Supporters of Trump’s push often cite the views of Warren Buffett and JPMorgan CEO Jamie Dimon, who in 2018 called for ending quarterly earnings guidance. Both argued that frequent reporting distorts corporate priorities and undermines long-term shareholder value.
However, investor protection groups remain cautious. They argue that less frequent reporting could reduce transparency, leaving retail investors with fewer tools to track performance. While large institutional investors may have access to additional data and direct company engagement, smaller investors rely heavily on quarterly filings to make informed decisions.
Historical Roots of Quarterly Reporting
Quarterly reporting has been a cornerstone of U.S. capital markets since the 1930s. It was introduced in response to the Great Depression, when regulators sought to restore trust in financial markets by mandating regular disclosures.
For decades, the system was praised for improving transparency and leveling the playing field for investors. But over time, critics began questioning whether the benefits outweighed the costs.

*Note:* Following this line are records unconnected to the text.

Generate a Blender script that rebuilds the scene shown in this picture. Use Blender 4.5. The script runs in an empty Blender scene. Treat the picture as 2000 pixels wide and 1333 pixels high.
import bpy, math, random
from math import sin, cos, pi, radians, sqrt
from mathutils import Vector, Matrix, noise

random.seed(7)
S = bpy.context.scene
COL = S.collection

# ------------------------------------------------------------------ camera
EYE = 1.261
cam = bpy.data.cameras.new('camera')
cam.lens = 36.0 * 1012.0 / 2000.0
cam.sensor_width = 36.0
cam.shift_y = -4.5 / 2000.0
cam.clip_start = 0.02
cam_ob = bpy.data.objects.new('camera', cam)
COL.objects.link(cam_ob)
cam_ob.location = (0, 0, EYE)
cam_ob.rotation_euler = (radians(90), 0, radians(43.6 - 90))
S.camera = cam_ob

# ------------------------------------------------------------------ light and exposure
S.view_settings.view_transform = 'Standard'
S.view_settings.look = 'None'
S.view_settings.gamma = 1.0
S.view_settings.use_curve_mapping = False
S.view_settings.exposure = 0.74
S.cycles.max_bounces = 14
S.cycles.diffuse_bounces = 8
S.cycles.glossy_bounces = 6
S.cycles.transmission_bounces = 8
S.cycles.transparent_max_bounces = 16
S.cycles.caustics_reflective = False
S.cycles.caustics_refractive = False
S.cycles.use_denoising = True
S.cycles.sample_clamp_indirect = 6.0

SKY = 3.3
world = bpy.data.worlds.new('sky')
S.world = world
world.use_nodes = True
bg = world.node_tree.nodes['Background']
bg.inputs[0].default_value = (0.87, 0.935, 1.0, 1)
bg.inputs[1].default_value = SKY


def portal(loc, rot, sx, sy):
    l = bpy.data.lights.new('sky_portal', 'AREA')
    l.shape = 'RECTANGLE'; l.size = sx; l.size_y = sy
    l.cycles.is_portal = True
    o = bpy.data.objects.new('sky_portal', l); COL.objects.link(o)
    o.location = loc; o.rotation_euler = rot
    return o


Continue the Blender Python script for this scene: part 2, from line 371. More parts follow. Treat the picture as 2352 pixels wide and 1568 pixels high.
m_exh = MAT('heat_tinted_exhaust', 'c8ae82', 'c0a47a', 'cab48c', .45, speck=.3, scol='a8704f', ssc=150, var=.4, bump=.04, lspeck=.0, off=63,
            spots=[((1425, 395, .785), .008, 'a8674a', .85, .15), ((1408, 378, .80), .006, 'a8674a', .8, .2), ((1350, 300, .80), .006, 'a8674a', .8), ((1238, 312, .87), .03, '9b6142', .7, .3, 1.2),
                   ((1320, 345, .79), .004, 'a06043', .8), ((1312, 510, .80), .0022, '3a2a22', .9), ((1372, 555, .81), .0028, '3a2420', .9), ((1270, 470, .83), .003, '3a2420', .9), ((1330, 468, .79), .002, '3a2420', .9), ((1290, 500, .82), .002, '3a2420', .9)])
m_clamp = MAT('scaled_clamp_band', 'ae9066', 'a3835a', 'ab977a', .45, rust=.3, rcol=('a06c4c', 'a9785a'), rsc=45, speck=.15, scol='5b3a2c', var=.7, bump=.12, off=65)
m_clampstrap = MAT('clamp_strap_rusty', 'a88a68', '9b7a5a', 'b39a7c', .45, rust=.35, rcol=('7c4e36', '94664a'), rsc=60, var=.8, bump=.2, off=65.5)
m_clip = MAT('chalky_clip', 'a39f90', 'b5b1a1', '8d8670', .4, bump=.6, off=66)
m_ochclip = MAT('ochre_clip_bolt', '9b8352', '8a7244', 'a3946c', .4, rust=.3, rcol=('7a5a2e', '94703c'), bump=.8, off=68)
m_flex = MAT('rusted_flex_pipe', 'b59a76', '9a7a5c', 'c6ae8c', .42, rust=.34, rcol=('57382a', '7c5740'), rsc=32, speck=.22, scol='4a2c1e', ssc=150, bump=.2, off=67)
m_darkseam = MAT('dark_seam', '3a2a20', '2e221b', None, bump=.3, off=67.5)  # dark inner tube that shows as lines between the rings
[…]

Companies spend millions each year preparing detailed quarterly reports, while executives face constant pressure to deliver earnings that meet or exceed analyst expectations.

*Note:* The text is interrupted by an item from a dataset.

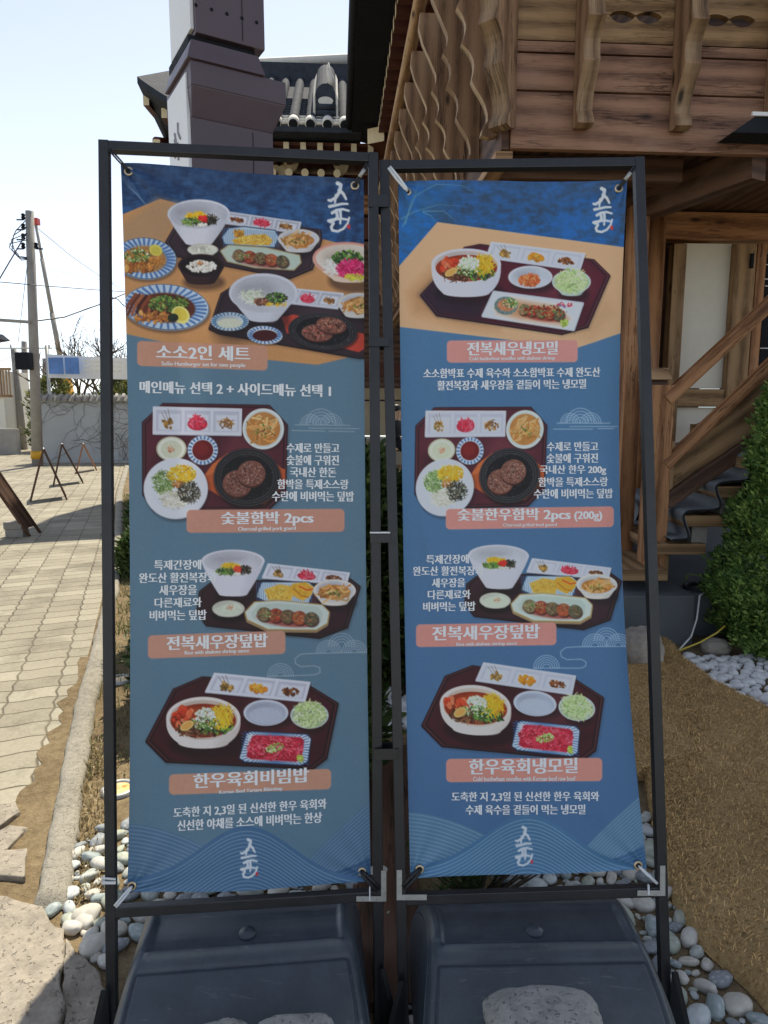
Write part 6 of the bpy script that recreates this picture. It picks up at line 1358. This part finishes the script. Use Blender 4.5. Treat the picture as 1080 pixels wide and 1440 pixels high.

This cycle has arguably fueled market volatility and encouraged companies to cut corners or delay long-term investments in order to meet near-term targets.
Business Leaders Divided
Corporate America is split on the proposal. Some executives welcome the change, seeing it as a way to reduce administrative burdens and focus on growth. Others fear that less frequent reporting will erode investor confidence and lead to higher capital costs. Investor advocacy groups are also divided. While some argue that fewer reports would reduce market “noise” and allow companies to think long term, others warn of increased information gaps that could harm retail investors.

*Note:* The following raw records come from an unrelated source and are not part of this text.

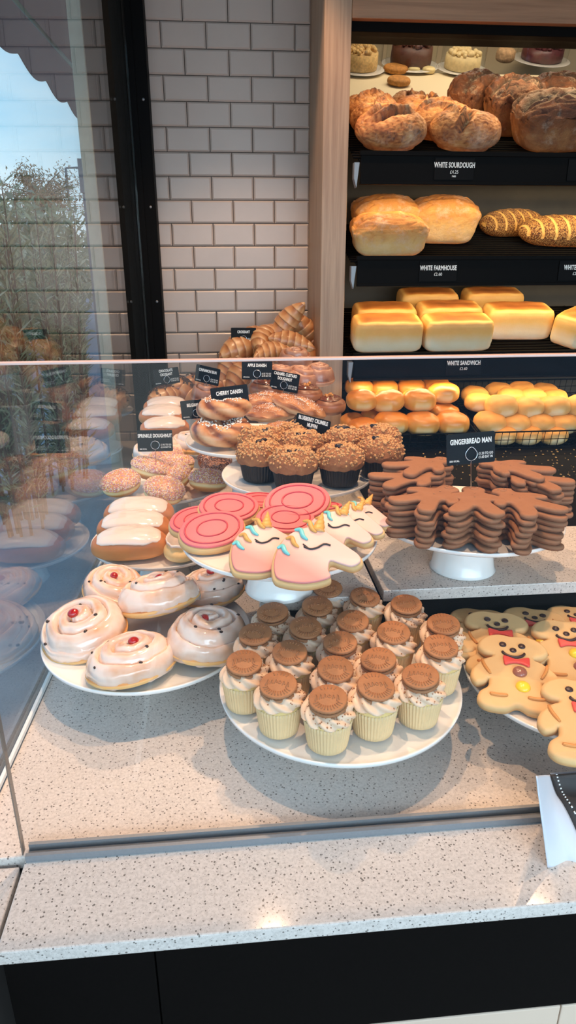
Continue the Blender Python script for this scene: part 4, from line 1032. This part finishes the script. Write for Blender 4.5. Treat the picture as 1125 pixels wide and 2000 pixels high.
BL = [bloomer('seeded_bloomer', 0), bloomer('seeded_bloomer', .4, .13)]
def bap(name, mat, seed):
    p = proto(name, 'roll')
    def fn(u, v):
        x, y, z = superdir(u, v, .8, .9); q = (z+1)/2; n_ = nn(x*2+seed, y*2, z*2); k = 1+.04*n_
        tear = .6*exp(-((x*.3+y+.9)/.25)**2)*(abs(x-.2*sin(seed)) < .5)*exp(-((q-.45)/.2)**2)
        return (x*.05*k, y*.046*k, q*.062*k, max(0, .15+.75*q-tear*.8+.1*n_))
    V, F, B = grid(44, 24, fn, True, False, True, True); mesh('crust', V, F, CRUST[mat], p, B); return p
BA = [bap('bread_roll', 'bap', 1), bap('bread_roll', 'bap', 4)]; BP = [bap('bread_roll', 'bap2', 2), bap('bread_roll', 'bap2', 7)]

def shelf_put(p, px, Yp, si, rot, s, lab, grp):
    """stand a loaf on the sloping rods of shelf si under the photo's column px"""
    c = at(*px, Y=Yp); tl = SHEL[si][1]; M = Matrix.Rotation(radians(tl), 4, 'X') @ Euler([radians(a) for a in rot]).to_matrix().to_4x4()
    return put(p, (c.x, Yp, deckz(si, Yp)+.001+0*c.z), M, s, lab, grp)
SG = 'sourdough loaves on the top shelf'
for p, px, Yp, rot, s, lab in [
    (SO[0], (760, 270), 2.385, (0, 0, 10), 1.16, 'round sourdough loaf at the front left corner, flour on its crust'),
    (SO[1], (904, 262), 2.385, (0, 0, -8), 1.14, 'round sourdough loaf at the front, left of the big dark tin loaf'),
    (SO[2], (860, 222), 2.50, (0, 0, 20), 1.12, 'round sourdough loaf behind the two front ones'),
    (SO[3], (742, 222), 2.51, (0, 0, 0), 1.02, 'dark edged sourdough loaf behind the front left one'),
    (SO[1], (824, 185), 2.62, (0, 0, 160), 1.0, 'sourdough loaf in the third row with a folded crust'),
    (SO[0], (722, 182), 2.64, (0, 0, 190), .98, 'sourdough loaf in the third row against the oak column'),
    (SO[2], (800, 160), 2.735, (0, 0, 90), .86, 'dark sourdough loaf rearmost under the cookies')]:
    shelf_put(p, px, Yp, 0, rot, s, lab, SG)
TG = 'dark crusted tin loaves on the top shelf'
shelf_put(DT[0], (1001, 190), 2.555, 0, (0, 0, 2), 1.0, 'dark tin loaf with a wide open split, in the middle of the shelf', TG)
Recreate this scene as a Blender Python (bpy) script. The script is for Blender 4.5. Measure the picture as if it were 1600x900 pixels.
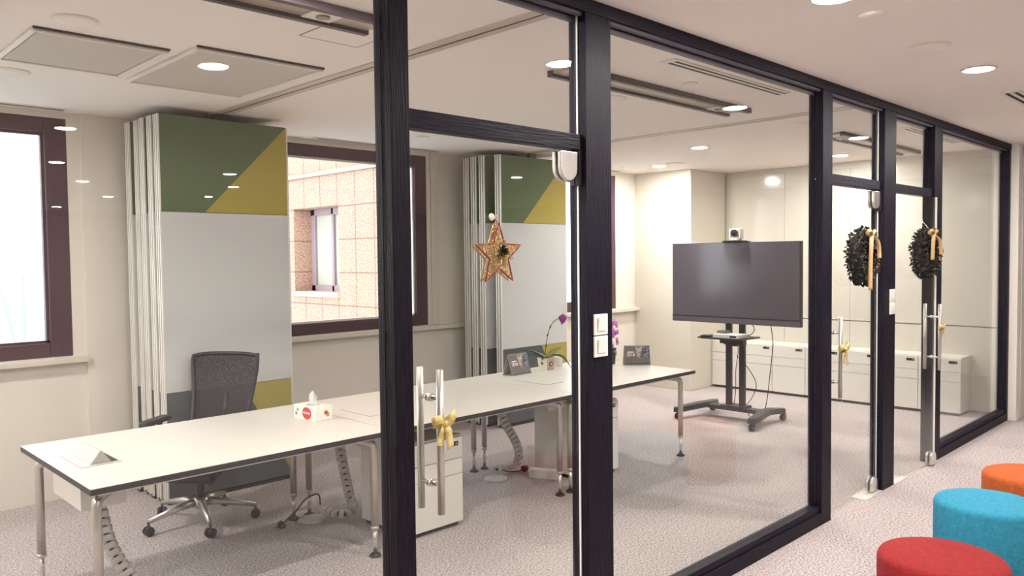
import bpy, bmesh, math, random
from mathutils import Vector, Matrix
R = math.radians
random.seed(7)
SC = bpy.context.scene
for o in list(bpy.data.objects): bpy.data.objects.remove(o)
COL = SC.collection

# ---------------------------------------------------------------- camera
CAM_H, FPX = 1.68, 1234.5
yaw, pitch, roll = R(44.627), R(-2.258), R(-0.634)
fw = Vector((math.sin(yaw)*math.cos(pitch), math.cos(yaw)*math.cos(pitch), math.sin(pitch)))
r0 = Vector((math.cos(yaw), -math.sin(yaw), 0)); u0 = r0.cross(fw)
cr = math.cos(roll)*r0 + math.sin(roll)*u0
cu = -math.sin(roll)*r0 + math.cos(roll)*u0
cam = bpy.data.cameras.new('camera'); camo = bpy.data.objects.new('camera', cam); COL.objects.link(camo)
cam.sensor_width = 36; cam.lens = FPX/1600*36; cam.clip_start = 0.05; cam.clip_end = 2000
M = Matrix.Identity(4)
for i in range(3):
    M[i][0] = cr[i]; M[i][1] = cu[i]; M[i][2] = -fw[i]
M[2][3] = CAM_H
camo.matrix_world = M
SC.camera = camo

# ---------------------------------------------------------------- light and exposure
SC.view_settings.view_transform = 'Standard'; SC.view_settings.look = 'None'
SC.view_settings.gamma = 1; SC.view_settings.use_curve_mapping = False
SC.view_settings.exposure = 1.13
SKY = 2.7
LAMP = 400.0
w = bpy.data.worlds.new('world'); SC.world = w; w.use_nodes = True
bgn = w.node_tree.nodes['Background']
bgn.inputs[0].default_value = (0.93, 0.965, 1.0, 1); bgn.inputs[1].default_value = SKY

# ---------------------------------------------------------------- materials
def lin(c):
    if isinstance(c, str): c = [int(c[i:i+2], 16)/255 for i in (0, 2, 4)]
    return tuple((x/12.92 if x <= .04045 else ((x+.055)/1.055)**2.4) for x in c) + (1,)
MATS = {}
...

As Yahoo Finance notes, even among investors who support the idea, there is debate over implementation. Some suggest companies should still provide quarterly updates on key performance metrics, without the full regulatory filings currently required.
A Step Towards Global Alignment
If the U.S. moves away from quarterly reporting, it would follow a global trend. The European Union scrapped mandatory quarterly updates in 2013, and the United Kingdom removed them in 2014. Both regions concluded that the system promoted short-term thinking without delivering significant benefits to investors.
For American companies operating internationally, aligning reporting standards could simplify compliance and reduce costs. Proponents argue this would make U.S. markets more competitive while encouraging firms to prioritize long-term growth strategies.
What Comes Next
The proposal is still in its early stages, but momentum is building. With Trump’s allies occupying influential regulatory roles, and with a political climate that favors deregulation, the chances of change are higher than in 2018.
Still, implementation will not be simple. Any shift away from quarterly reporting would require the SEC to amend long-standing rules, a process that involves public consultation and careful consideration of investor protections.
Business groups are expected to lobby aggressively on both sides. Companies that favor reduced reporting will highlight cost savings and strategic flexibility, while opponents will stress the importance of transparency and market stability.
A Potentially Historic Shift
If successful, Trump’s push to scrap quarterly reporting would mark the most significant overhaul of U.S. corporate disclosure rules in nearly a century. The decision could reshape how American companies communicate with investors and how global markets view U.S. transparency standards.
For now, the debate reflects a broader question: should financial markets prioritize short-term accountability or long-term strategy? The answer could determine the future of corporate reporting in America.